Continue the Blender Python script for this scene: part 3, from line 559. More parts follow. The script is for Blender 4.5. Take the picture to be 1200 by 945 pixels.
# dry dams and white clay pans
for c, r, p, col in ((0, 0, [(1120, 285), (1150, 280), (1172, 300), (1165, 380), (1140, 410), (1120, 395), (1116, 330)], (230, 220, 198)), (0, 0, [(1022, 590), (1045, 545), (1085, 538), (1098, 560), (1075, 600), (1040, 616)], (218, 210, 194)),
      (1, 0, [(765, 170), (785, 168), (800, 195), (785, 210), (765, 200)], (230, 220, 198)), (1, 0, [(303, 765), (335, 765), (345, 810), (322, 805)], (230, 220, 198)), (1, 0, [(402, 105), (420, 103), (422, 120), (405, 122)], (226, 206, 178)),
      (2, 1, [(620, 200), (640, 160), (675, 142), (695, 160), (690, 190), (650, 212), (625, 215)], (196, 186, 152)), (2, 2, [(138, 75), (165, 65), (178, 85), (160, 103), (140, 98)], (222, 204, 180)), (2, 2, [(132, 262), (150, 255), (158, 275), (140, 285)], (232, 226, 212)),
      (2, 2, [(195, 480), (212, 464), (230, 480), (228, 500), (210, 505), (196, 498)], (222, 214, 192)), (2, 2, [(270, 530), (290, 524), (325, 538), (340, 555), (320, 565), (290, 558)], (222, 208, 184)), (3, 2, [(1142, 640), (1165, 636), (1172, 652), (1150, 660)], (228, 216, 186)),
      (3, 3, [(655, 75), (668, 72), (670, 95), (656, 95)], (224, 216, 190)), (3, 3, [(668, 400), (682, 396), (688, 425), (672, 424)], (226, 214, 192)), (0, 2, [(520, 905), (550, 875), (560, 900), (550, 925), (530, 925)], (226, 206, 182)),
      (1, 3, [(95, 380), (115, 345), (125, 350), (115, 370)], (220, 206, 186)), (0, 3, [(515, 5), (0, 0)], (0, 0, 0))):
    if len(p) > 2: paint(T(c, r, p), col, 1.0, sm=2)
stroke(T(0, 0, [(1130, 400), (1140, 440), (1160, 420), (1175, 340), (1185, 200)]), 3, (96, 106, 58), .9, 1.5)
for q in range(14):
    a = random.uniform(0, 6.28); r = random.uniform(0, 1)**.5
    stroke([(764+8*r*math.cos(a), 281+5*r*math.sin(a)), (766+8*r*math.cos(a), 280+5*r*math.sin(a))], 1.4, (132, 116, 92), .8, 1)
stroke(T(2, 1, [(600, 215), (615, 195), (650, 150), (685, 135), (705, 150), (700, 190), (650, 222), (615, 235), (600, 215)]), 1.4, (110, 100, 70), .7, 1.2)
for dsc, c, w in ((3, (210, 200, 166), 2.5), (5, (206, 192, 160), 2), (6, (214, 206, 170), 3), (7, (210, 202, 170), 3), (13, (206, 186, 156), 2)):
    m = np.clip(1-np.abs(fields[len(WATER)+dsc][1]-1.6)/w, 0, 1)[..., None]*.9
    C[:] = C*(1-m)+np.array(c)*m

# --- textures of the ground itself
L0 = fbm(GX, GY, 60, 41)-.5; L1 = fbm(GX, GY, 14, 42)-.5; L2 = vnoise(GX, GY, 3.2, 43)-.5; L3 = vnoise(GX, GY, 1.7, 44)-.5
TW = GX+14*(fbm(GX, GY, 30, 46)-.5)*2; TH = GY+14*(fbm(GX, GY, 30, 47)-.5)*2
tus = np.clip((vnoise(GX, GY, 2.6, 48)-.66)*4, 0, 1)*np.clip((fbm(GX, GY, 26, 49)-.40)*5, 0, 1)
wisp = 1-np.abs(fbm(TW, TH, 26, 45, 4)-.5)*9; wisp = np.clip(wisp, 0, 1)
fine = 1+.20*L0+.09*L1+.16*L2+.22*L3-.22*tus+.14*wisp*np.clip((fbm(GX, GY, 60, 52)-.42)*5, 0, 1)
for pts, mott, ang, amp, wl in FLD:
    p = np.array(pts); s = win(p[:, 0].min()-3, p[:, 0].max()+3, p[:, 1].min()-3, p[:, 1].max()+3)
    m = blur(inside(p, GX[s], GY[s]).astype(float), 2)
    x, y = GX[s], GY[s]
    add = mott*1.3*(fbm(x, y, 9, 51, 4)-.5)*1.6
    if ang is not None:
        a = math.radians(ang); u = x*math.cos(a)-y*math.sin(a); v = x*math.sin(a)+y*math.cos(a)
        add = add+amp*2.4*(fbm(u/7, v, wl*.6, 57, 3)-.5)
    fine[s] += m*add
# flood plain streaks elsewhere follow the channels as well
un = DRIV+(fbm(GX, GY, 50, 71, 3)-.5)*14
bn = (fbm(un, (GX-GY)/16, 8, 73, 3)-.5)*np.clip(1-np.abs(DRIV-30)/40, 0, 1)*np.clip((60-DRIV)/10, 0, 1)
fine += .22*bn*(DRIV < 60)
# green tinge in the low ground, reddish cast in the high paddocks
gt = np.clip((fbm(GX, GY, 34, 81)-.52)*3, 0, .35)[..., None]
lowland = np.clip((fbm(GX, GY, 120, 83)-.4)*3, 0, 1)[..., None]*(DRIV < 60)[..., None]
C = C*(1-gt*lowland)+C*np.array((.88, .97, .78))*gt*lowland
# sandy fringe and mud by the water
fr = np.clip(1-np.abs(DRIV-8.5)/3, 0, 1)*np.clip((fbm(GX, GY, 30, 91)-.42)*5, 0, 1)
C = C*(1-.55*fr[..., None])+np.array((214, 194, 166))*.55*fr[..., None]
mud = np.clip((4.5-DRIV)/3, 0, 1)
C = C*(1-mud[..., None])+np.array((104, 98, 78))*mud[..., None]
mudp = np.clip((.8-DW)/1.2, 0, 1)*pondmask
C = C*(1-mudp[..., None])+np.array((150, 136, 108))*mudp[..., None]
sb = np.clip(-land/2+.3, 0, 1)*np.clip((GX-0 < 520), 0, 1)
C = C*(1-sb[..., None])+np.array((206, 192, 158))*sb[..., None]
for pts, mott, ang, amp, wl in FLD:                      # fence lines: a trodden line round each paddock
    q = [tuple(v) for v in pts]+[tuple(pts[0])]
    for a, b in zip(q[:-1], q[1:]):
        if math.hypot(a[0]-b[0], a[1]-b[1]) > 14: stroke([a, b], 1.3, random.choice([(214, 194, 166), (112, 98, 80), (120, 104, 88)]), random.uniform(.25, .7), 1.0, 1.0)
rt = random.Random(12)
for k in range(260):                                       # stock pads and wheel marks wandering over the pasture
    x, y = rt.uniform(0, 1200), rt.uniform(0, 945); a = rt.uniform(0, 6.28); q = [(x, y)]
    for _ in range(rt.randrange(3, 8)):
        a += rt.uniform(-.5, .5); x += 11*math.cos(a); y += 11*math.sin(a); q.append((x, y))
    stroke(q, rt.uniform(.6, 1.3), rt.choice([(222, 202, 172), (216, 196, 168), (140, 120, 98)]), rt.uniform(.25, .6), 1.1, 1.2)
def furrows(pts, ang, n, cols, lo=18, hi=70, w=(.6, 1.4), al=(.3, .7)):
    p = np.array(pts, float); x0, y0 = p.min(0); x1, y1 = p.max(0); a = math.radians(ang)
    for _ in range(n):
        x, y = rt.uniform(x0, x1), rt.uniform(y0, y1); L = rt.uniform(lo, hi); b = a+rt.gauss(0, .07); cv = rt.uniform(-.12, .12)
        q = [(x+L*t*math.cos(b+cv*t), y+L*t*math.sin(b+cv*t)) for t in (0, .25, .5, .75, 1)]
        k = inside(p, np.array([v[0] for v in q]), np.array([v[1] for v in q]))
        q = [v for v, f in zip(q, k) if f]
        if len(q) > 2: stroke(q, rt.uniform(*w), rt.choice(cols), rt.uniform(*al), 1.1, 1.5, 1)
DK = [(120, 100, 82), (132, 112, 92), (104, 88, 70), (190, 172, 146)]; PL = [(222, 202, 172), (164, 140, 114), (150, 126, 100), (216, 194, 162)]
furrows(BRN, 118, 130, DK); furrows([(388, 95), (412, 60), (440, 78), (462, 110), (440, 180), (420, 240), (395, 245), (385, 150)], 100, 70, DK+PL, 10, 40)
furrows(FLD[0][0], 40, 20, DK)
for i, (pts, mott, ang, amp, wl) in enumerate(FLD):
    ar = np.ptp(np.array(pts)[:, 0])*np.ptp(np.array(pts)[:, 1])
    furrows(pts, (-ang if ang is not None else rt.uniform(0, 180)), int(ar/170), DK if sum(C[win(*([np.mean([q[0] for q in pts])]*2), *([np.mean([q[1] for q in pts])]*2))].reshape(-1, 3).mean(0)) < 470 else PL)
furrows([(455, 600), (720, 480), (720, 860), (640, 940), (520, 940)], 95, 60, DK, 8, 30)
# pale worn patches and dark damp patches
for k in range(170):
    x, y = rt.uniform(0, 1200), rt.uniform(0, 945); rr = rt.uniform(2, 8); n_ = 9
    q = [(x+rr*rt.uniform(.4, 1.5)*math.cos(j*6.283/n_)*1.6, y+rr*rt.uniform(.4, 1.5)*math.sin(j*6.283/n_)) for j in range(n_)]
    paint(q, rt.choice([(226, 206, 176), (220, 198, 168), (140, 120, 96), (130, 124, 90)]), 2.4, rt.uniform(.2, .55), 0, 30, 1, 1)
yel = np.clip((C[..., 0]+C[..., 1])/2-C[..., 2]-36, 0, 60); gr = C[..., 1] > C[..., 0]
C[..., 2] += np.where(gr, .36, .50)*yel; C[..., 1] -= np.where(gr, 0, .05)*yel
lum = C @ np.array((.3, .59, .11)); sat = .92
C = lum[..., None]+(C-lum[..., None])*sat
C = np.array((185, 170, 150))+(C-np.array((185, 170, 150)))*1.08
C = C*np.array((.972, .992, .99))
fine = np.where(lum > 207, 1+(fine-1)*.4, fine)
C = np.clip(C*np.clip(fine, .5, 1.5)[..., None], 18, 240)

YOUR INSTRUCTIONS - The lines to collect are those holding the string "follow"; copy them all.

FINISHED EXERCISE -
Continue the Blender Python script for this scene: part 3, from line 559. More parts follow. The script is for Blender 4.5. Take the picture to be 1200 by 945 pixels.
# flood plain streaks elsewhere follow the channels as well